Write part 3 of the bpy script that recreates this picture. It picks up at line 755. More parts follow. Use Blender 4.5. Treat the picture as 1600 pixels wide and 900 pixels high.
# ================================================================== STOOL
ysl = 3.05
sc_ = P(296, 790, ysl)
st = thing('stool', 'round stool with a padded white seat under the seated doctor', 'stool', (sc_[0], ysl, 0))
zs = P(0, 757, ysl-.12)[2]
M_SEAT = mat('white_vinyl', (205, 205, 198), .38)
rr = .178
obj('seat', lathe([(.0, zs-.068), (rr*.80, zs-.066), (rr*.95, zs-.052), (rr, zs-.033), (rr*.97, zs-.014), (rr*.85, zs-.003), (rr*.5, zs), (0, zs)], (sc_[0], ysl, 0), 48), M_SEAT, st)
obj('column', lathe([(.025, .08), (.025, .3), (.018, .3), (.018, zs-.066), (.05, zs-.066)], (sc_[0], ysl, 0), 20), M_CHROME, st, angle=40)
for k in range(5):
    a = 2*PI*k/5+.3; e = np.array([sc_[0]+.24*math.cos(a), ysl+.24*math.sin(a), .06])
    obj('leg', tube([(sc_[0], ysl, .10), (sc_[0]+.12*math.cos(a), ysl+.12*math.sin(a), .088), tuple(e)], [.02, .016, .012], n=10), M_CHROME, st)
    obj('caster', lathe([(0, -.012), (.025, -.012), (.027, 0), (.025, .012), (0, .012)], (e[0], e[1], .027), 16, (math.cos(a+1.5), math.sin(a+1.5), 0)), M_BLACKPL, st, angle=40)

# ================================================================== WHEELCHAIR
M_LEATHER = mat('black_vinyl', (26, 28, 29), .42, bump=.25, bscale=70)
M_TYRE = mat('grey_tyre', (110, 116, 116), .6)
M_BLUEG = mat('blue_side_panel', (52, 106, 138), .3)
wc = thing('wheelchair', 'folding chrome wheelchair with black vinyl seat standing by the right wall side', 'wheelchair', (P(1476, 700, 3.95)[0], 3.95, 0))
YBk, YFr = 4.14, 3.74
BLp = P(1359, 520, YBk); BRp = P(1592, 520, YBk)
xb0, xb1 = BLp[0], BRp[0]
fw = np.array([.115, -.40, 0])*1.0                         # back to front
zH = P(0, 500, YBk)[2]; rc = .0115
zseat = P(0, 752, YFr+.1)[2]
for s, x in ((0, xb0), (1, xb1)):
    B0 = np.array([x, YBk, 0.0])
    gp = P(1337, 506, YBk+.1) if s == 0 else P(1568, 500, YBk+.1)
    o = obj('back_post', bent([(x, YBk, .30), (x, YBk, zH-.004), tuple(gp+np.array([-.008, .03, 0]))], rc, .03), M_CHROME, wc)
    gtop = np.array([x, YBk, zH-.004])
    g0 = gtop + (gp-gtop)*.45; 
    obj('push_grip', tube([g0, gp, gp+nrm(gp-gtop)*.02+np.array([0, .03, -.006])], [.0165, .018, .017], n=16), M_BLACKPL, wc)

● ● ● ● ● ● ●

Problem description> What are the exact lines from the beginning of the material through the line containing "M_BLACKPL, st, angle=40)"? Write out those lines alone.

Exercise answer>
Write part 3 of the bpy script that recreates this picture. It picks up at line 755. More parts follow. Use Blender 4.5. Treat the picture as 1600 pixels wide and 900 pixels high.
# ================================================================== STOOL
ysl = 3.05
sc_ = P(296, 790, ysl)
st = thing('stool', 'round stool with a padded white seat under the seated doctor', 'stool', (sc_[0], ysl, 0))
zs = P(0, 757, ysl-.12)[2]
M_SEAT = mat('white_vinyl', (205, 205, 198), .38)
rr = .178
obj('seat', lathe([(.0, zs-.068), (rr*.80, zs-.066), (rr*.95, zs-.052), (rr, zs-.033), (rr*.97, zs-.014), (rr*.85, zs-.003), (rr*.5, zs), (0, zs)], (sc_[0], ysl, 0), 48), M_SEAT, st)
obj('column', lathe([(.025, .08), (.025, .3), (.018, .3), (.018, zs-.066), (.05, zs-.066)], (sc_[0], ysl, 0), 20), M_CHROME, st, angle=40)
for k in range(5):
    a = 2*PI*k/5+.3; e = np.array([sc_[0]+.24*math.cos(a), ysl+.24*math.sin(a), .06])
    obj('leg', tube([(sc_[0], ysl, .10), (sc_[0]+.12*math.cos(a), ysl+.12*math.sin(a), .088), tuple(e)], [.02, .016, .012], n=10), M_CHROME, st)
    obj('caster', lathe([(0, -.012), (.025, -.012), (.027, 0), (.025, .012), (0, .012)], (e[0], e[1], .027), 16, (math.cos(a+1.5), math.sin(a+1.5), 0)), M_BLACKPL, st, angle=40)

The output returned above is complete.